**Job**
Find the lines holding the string "from" in the data, then copy all of them.

**Data block**
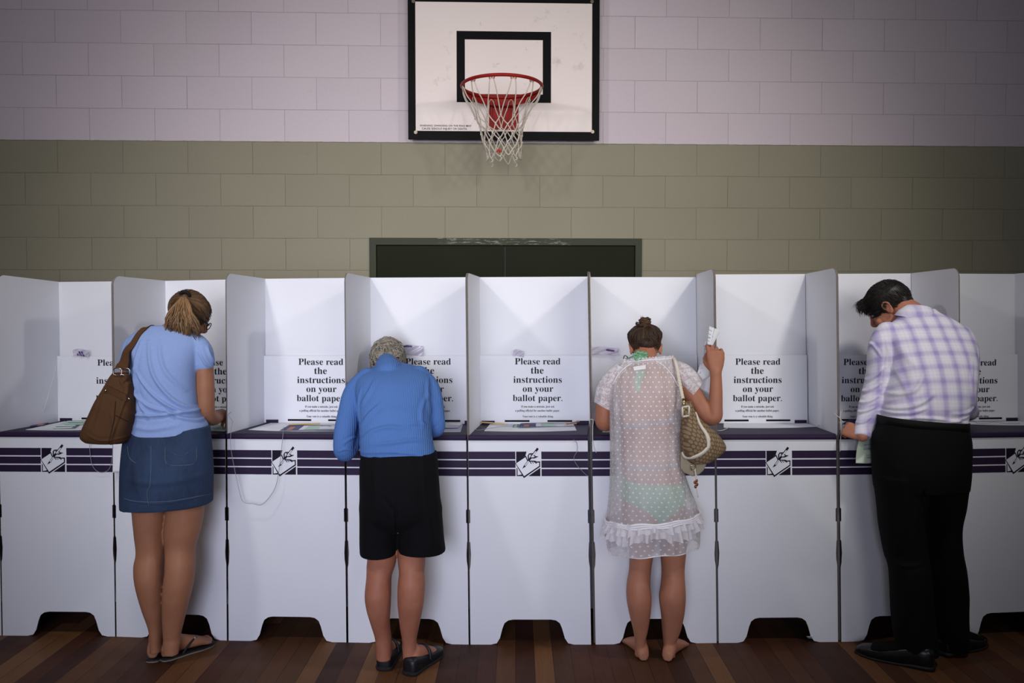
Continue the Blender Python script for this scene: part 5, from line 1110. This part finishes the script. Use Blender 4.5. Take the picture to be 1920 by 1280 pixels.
mb=MB(); q=at(1300,876,-1.70); mb.tube(spline([q+Vector((-.008,0,.008)),q+Vector((.008,0,.008)),q+Vector((.008,0,-.01)),q+Vector((-.008,0,-.01))],20,True),.0025,6,closed=True); mb.build('lower_buckle',M_GOLD,BG2,True)
mb=MB(); mb.tube(spline([at(1303,880,-1.70),at(1305,892,-1.705),at(1304,906,-1.705)],10),.0035,8); mb.tube(spline([at(1304,908,-1.705),at(1306,918,-1.705),at(1309,932,-1.70)],8),.002,6); tg=mb.build('hanging_cord',M_CREAM,BG2,True)
mb=MB(); 
for a,b in ((1303,904),(1306,901),(1304,912),(1307,908)): mb.add(*ell(tuple(at(a,b,-1.706)),(.006,.005,.008),None,10,8))
mb.build('amber_bead',mat('amber_bead',srgb(120,60,28),.25,.5),tg,True)
# ------------------------------------------------------------------ papers, pencils, strings
M_PAP=mat('white_paper',srgb(232,234,238),.8,.15)
def sheet(name,pts,label,cat,mats,group=None,nx=14,ny=14,fn=None,mi=None,th=.0006):
    "sheet from four corners (tl,tr,br,bl) with fn(u,v)->offset"
    tl,tr,br,bl=[Vector(p) for p in pts]; V=[];F=[];M=[]
    for s in (0,1):
        for i in range(ny+1):
            for j in range(nx+1):
                u,v=j/nx,i/ny; p=tl.lerp(tr,u).lerp(bl.lerp(br,u),v); 
                if fn: p=p+Vector(fn(u,v))
                V.append(p)
    nrm=(tr-tl).cross(bl-tl).normalized()*th; k=(nx+1)*(ny+1)
    for q in range(k): V[q+k]=V[q+k]+nrm
    for s in (0,1):
        for i in range(ny):
            for j in range(nx):
                a=s*k+i*(nx+1)+j; f=(a,a+1,a+nx+2,a+nx+1); F.append(f if s else f[::-1]); M.append(mi(j/nx+.5/nx,i/ny+.5/ny) if mi else 0)
    rim=[i for i in range(nx+1)]+[i*(nx+1)+nx for i in range(1,ny+1)]+[ny*(nx+1)+j for j in range(nx-1,-1,-1)]+[i*(nx+1) for i in range(ny-1,0,-1)]
    for a,b in zip(rim,rim[1:]+rim[:1]): F.append((a,b,b+k,a+k)); M.append(0)
    c0=(tl+tr+br+bl)/4; me=pydata([v-c0 for v in V],F,M); me.shade_smooth(); o=bpy.data.objects.new(name,me); COL.objects.link(o); o.location=c0
    for m in mats: me.materials.append(m)
    tag(o,label,cat,group); return o
M_NAVY=mat('navy_print',srgb(44,46,104),.55,.3); M_GREENP=mat('pale_green_print',srgb(190,214,196),.7,.2); M_ORG=mat('orange_print',srgb(196,124,84),.6,.2); M_TEAL=mat('teal_print',srgb(96,140,120),.6,.2); M_LIN=mat('grey_print',srgb(172,174,182),.7,.2)
ZD=Z_DESK+.0022
def flat(px): return [fld(a,b,.0037) for a,b in px]
lam=lambda amp,ph=0:(lambda u,v:(0,0,max(0,amp*(.5+.5*math.sin(u*4+v*2+ph)))))
def leaf_mi(u,v):
    if v<.12 or v>.9: return 1
    if u<.30: return 3 if (.08<u<.2 and .35<v<.85) else 1
    if u<.40: return 0
    if u<.68: return 2
    return 0 if int(v*9)%3 else 4
sheet('leaflet',flat([(976,794),(1067,793),(1078,799),(971,801.5)]),'navy and pale green leaflet lying on the desk of the booth below the hoop','leaflet',[M_PAP,M_NAVY,M_GREENP,M_ORG,M_LIN],None,32,16,lam(.003),leaf_mi)
sheet('leaflet',flat([(963,796),(973,795),(971,800),(961,801)]),'small teal slip beside the navy leaflet on the desk below the hoop','leaflet',[M_TEAL,M_GREENP],None,8,6,lam(.001),lambda u,v:1 if .3<u<.7 else 0)
sheet('leaflet',flat([(543,797),(636,796),(630,807),(524,807)]),'navy and pale green leaflet on the desk left of the blue sweater','leaflet',[M_PAP,M_NAVY,M_GREENP,M_ORG,M_LIN],None,32,16,lam(.003,2),leaf_mi)
sheet('leaflet',flat([(128,789),(172,789),(160,796),(110,797)]),'pale green leaflet at the back of the desk left of the brown bag','leaflet',[M_GREENP,M_PAP,M_TEAL],None,16,10,lam(.002),lambda u,v:2 if (int(v*7)%3==0 and u>.2) else 0)
sheet('leaflet',flat([(92,797),(152,795),(140,803),(80,804)]),'pale leaflet with teal print in front of the green one by the brown bag','leaflet',[M_GREENP,M_PAP,M_TEAL,M_NAVY],None,16,10,lam(.002,1),lambda u,v:2 if (int(v*7)%3==0 and u>.3) else (3 if u>.85 else 1))
sheet('leaflet',flat([(66,794),(92,791),(82,798),(54,800)]),'dark leaflet at the left corner of the desk by the brown bag','leaflet',[M_NAVY,M_TEAL,M_ORG],None,12,8,lam(.001),lambda u,v:2 if (.4<u<.8 and .4<v<.8) else 0)
sheet('ballot_paper',flat([(392,788),(422,788),(423,808),(390,808)]),'pale green ballot paper under the writing hand of the ponytailed woman','ballot paper',[M_GREENP,M_LIN],None,8,10,lam(.001),lambda u,v:1 if int(v*10)%3==1 and .2<u<.8 else 0)
sheet('ballot_paper',flat([(835,793),(868,793),(858,803),(828,804)]),'white ballot paper at the right elbow of the blue sweater','ballot paper',[M_PAP,M_NAVY],None,10,8,lam(.002),lambda u,v:1 if v>.9 else 0)
sheet('ballot_paper',flat([(602,799),(640,798),(634,804),(596,805)]),'white sheet with a blue line near the left elbow of the blue sweater','ballot paper',[M_PAP,M_NAVY],None,10,8,lam(.002,1),lambda u,v:1 if v<.15 else 0)
sheet('leaflet',flat([(1577,788),(1606,787),(1608,794),(1578,796)]),'navy folded leaflet on the desk by the hand of the man','leaflet',[M_NAVY,M_PAP],None,10,8,lam(.003),lambda u,v:1 if (u>.6 and v<.5) else 0)
sheet('folded_card',[fld(1646,797,.0022+.012),fld(1654,790,.0022+.02),fld(1660,797,.0022+.012),fld(1652,798,.0022+.002)],'small white folded card on the desk between the arm and waist of the man','card',[M_PAP],None,4,4)
# the white sheet hanging over the front between the bag and the denim skirt
yb=FRONT[2].y-.030
sheet('hanging_sheet',[at(212,833,yb),at(233,831,yb),at(233,886,yb),at(211,886,yb)],'white sheet of paper hanging in front of the stripes beside the denim skirt','paper',[M_PAP],None,8,12,lambda u,v:(0,.008*math.sin(u*3),0))
# green ballot paper held by the man, sheets held up by the woman
yp=-1.55
sheet('ballot_paper',[at(1613,816,yp+.02),at(1643,812,yp+.02),at(1646,867,yp-.02),at(1605,868,yp-.02)],'pale green ballot paper hanging from the left hand of the man','ballot paper',[mat('pale_green_paper',srgb(206,222,202),.8,.15),M_LIN],None,24,30,lambda u,v:(-.006*math.sin(v*3),-.012*math.sin(u*3.1),0),lambda u,v:1 if (.3<u<.85 and (abs(v-.36)<.02 or abs(v-.5)<.017 or (u>.45 and (abs(v-.73)<.017 or abs(v-.8)<.017)))) else 0)
def wr_mi(u,v): return 1 if ((u<.35 and int(v*34)%4==1 and int(u*40)%5<2)) else 0
sheet('ballot_paper',[at(1322,640,-1.53),at(1337,643,-1.53),at(1331,705,-1.50),at(1304,722,-1.49)],'long white ballot paper held in the raised hand of the dress woman','ballot paper',[M_PAP,M_LIN],None,30,40,lambda u,v:(.004*math.sin(v*5),.008*math.sin(u*3+v*2),0),wr_mi)
sheet('folded_paper',[at(1330,610,-1.545),at(1350,621,-1.545),at(1336,648,-1.54),at(1326,645,-1.54)],'folded white paper tip sticking up above the raised hand','paper',[M_PAP,M_LIN],None,20,24,lambda u,v:(0,-.006*math.sin(u*3.1),0),lambda u,v:1 if (abs(u-.45-.1*v)<.03 or (u<.3 and int(v*20)%4==0)) else 0)
sheet('ballot_paper',[at(1318,690,-1.49),at(1332,692,-1.49),at(1331,742,-1.485),at(1312,728,-1.485)],'lower fold of white paper showing between the lace sleeve and forearm','ballot paper',[M_PAP],None,8,8,lambda u,v:(0,.006*math.sin(u*3),0))
# pencils: hexagonal body, bare wood tip, lead
M_LEAD=mat('pencil_lead',srgb(40,38,40),.4); M_WOOD=mat('pencil_wood',srgb(222,190,140),.7)
def pencil(a,b,col,label):
    a,b=Vector(a),Vector(b); d=(b-a).normalized(); L=(b-a).length; r=.0038; c0=(a+b)/2; e=empty('pencil',c0,label,'pencil')
    mb=MB(); mb.tube([a,b-d*.014],r,6); mb.build('shaft',col,e)
    mb=MB(); mb.tube([b-d*.014,b-d*.003],[r,.0012],6); mb.build('sharpened_tip',M_WOOD,e)
    mb=MB(); mb.tube([b-d*.003,b],[.0012,.0003],6); mb.build('lead',M_LEAD,e)
zp=ZD+.006
M_YEL=mat('yellow_pencil_paint',srgb(206,178,112),.45,.4); M_OCH=mat('bare_wood_pencil',srgb(178,134,98),.6,.3)
pencil(fld(900,791,.0082+.006),fld(951,795,.0082),M_YEL,'yellow pencil at the left of the desk below the hoop')
pencil(fld(1086,790,.0082+.008),fld(1058,796,.0082+.004),M_OCH,'bare wood pencil lying on the leaflet below the hoop')
pencil(fld(600,794,.0082),fld(536,796,.0082),M_YEL,'yellow pencil behind the leaflet left of the blue sweater')
pencil(fld(1522,786,.0082),fld(1535,798,.0082),M_OCH,'short orange wood pencil at the right of the bare desk next to the man')
pencil(fl(412,783,1.02),fld(424,795,.0022+.002),M_YEL,'pencil in the writing hand of the ponytailed woman')
M_STR2=mat('grey_string',srgb(150,146,150),.9); M_STRW=mat('white_string',srgb(214,212,210),.9)
def string(pts,r,m,label,n=40):
    P=spline(pts,n); c0=Vector(P[n//2]); V,F=tube(P,r,6); me=pydata([Vector(v)-c0 for v in V],F); me.shade_smooth(); o=link('string',me,m,None,loc=c0); tag(o,label,'string'); return o
y3=FRONT[4].y-.014; y1=FRONT[2].y-.012
string([at(434,772,FRONT[3].y-.010),at(428,778,FRONT[3].y-.006),at(436,790,FRONT[3].y-.012),at(433,806,y3),at(433,840,y3),at(441,885,y3),at(450,925,y3),at(457,941,y3),at(475,944,y3),at(490,946,y3),at(505,932,y3),at(518,908,y3),at(526,860,y3),at(530,820,y3),at(531,809,FRONT[3].y-.012),fld(532,800,.0022+.003)],.0012,M_STR2,'thin grey string looped down the front of the empty booth left of the blue sweater',70)
string([at(168,832,y1),at(169,850,y1),at(173,872,y1),at(184,884,y1),at(198,884,y1),at(207,874,y1),at(211,850,y1),at(212,834,y1)],.0012,M_STR2,'short string loop hanging below the brown shoulder bag')
def divpt(px,py,i,off=.008):
    # a point lying on the right face of divider i
    for q in np.linspace(0,DEP,90):
        u=q/DEP; p=FRONT[i].lerp(BACK[i],u); X=at(px,py,p.y); 
        if X.x-LEAN[i]*X.z>=p.x+off: continue
        return X
    return at(px,py,FRONT[i].y+DEP*.5)
def onpath(a,b,n=8): return [tuple(Vector(a).lerp(Vector(b),k/n)) for k in range(n+1)]
A0=at(108,672,BACK[1].y-.06); A1=fld(72,793,.0022+.003)
string([A0,A0.lerp(A1,.3)+Vector((.012,-.02,-.02)),A0.lerp(A1,.7)+Vector((.012,-.02,-.02)),A1+Vector((.01,0,.0))],.0012,M_STRW,'white string hanging along the grey divider at the left edge')
string([fld(880,801,.0022+.002),fld(895,806,.0022+.003),fld(915,803,.0022+.003),fld(935,800,.0022+.003),fld(955,799,.0022+.003),fld(968,797,.0022+.006)],.0011,M_STR2,'grey string lying across the desk to the yellow pencil below the hoop')
y5=FRONT[6].y-.013
string([fld(1070,798,.0022+.002),at(1076,824,y5),at(1081,830,y5),at(1082,845,y5),at(1076,858,y5),at(1082,872,y5),at(1098,889,y5),at(1105,893,y5)],.0010,M_STR2,'thin string trailing down the front of the booth below the hoop')
y6=FRONT[6].y-.014
string([at(1107,786,FRONT[6].y-.01),at(1112,787,y6),at(1111.5,800,y6),at(1111.5,826,y6),at(1114,840,y6),at(1118,848,y6)],.0016,M_STRW,'white string knotted to the divider left of the sheer dress')
y8=FRONT[8].y-.016
string([at(1564,774,FRONT[8].y+.02),at(1570,780,y8),at(1575,784,y8),at(1577,800,y8),at(1576,830,y8),at(1575,846,y8)],.0018,M_STRW,'thick white string tied to the divider beside the hand of the man')
string([at(1577,770,y8),at(1575.5,784,y8),at(1581,791,y8+.004)],.0020,M_STRW,'short frayed string end at the divider beside the hand of the man')
string([fld(1338,800,.0022+.004),fld(1345,806,.0022+.004),fld(1356,806,.0022+.004),fld(1368,800,.0022+.004)],.0016,M_STRW,'white string curling on the desk behind the tan handbag')
string([fld(1812,790,.0022+.003),fld(1826,789,.0022+.003),fld(1834,793,.0022+.003),fld(1850,793,.0022+.003),fld(1862,791,.0022+.003),fld(1874,792,.0022+.003),fld(1890,794,.0022+.003),fld(1912,793,.0022+.003)],.0010,M_STR2,'grey string wavering across the desk at the right edge')
# clear plastic sleeves tucked above the instruction panels
M_CLR=mat('clear_plastic_sleeve',srgb(214,208,226),.12,.6,Alpha=.42); M_PST=mat('purple_label_print',srgb(84,62,120),.4,.4)
def sleeve_bag(px0,py0,px1,py1,i,label,cr):
    yy=BACK[i].y-.034; rg=random.Random(px0)
    o=sheet('plastic_sleeve',[at(px0,py0,yy),at(px1,py0,yy),at(px1,py1,yy),at(px0,py1,yy)],label,'plastic sleeve',[M_CLR,M_PST],None,24,12,lambda u,v:(0,-.010*abs(math.sin(u*7+v*4))-.004*math.sin(v*9+u*13),.004*math.sin(u*5)),lambda u,v:1 if cr(u,v) else 0,.0008); return o
sleeve_bag(752,647,794,666,4,'clear plastic sleeve with purple print above the head of the blue sweater person',lambda u,v:.12<v<.24 and u<.5)
sleeve_bag(1108,651,1160,665,6,'flat clear plastic sleeve with purple label left of the bun',lambda u,v:.25<v<.5 and .55<u<.85)
sleeve_bag(138,655,168,668,1,'crumpled clear plastic sleeve with purple print by the left booth sign',lambda u,v:v>.35 and abs(u-.5)<.3*v and int(u*24)%3<2)
sleeve_bag(962,656,982,668,5,'tiny clear plastic tab above the sign below the hoop',lambda u,v:False)
mb_=sheet('paper_scrap',[fl(1512,1193,.03),fl(1524,1192,.03),fl(1526,1198,.003),fl(1516,1197,.003)],'scrap of white paper under the booth left of the man','paper',[M_PAP],None,4,4)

**Answer below**
Continue the Blender Python script for this scene: part 5, from line 1110. This part finishes the script. Use Blender 4.5. Take the picture to be 1920 by 1280 pixels.
    "sheet from four corners (tl,tr,br,bl) with fn(u,v)->offset"
sheet('ballot_paper',[at(1613,816,yp+.02),at(1643,812,yp+.02),at(1646,867,yp-.02),at(1605,868,yp-.02)],'pale green ballot paper hanging from the left hand of the man','ballot paper',[mat('pale_green_paper',srgb(206,222,202),.8,.15),M_LIN],None,24,30,lambda u,v:(-.006*math.sin(v*3),-.012*math.sin(u*3.1),0),lambda u,v:1 if (.3<u<.85 and (abs(v-.36)<.02 or abs(v-.5)<.017 or (u>.45 and (abs(v-.73)<.017 or abs(v-.8)<.017)))) else 0)